Chicken Breast
Boneless, skinless — about 6 oz, ¾″ thick
Chicken Breast: roast at 400°F for about 22 min. Internal temp: 165°F / 74°C.
Cooking Methods
↕ Slide the temperature to see how cook times change
Look for chicken breasts that are roughly the same size. If one is twice as thick as the other, they won't finish at the same time and you'll overcook the thin one waiting for the thick one. A good method to ensure consistency is pounding your chicken. Pound uneven breasts to about 3/4 inch thick with a meat mallet or the bottom of a heavy pan. Fresh chicken breast keeps 1-2 days in the fridge; if you're not cooking it today, freeze it flat in a zip-lock bag and it'll thaw in 20 minutes in cold water.
Chicken breast has a reputation for being dry and boring, but that's a cooking problem, not an ingredient problem. If you don't want dry chicken breast the fix is simple: don't overcook it. Hit 165°F in the thickest part and pull it off heat immediately; every degree past that is moisture you're not getting back. Whether you're roasting, air frying, grilling, or doing a stovetop sear, the times and temps for every method are below.

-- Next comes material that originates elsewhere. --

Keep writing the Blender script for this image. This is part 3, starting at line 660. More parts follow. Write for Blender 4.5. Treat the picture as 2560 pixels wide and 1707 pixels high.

Chicken is safe at 165°F, period. Unlike beef, there's no doneness spectrum, it's either safe to eat or it's not. The good news is if you stick to the temperature guideline at 165°F and don't go much past it, the meat stays juicy. Overshoot to 180°F and it dries out fast. A thermometer sideways into the thickest part is the only reliable way to know. Two notes: 1) you can pull your chicken at 160°F and it will carryover heat to 165°F while it rests. 2) Pink chicken doesn't necessarily mean undercooked. Chicken contains myoglobin which can give it a tint. Your thermometer is better than your eyes here.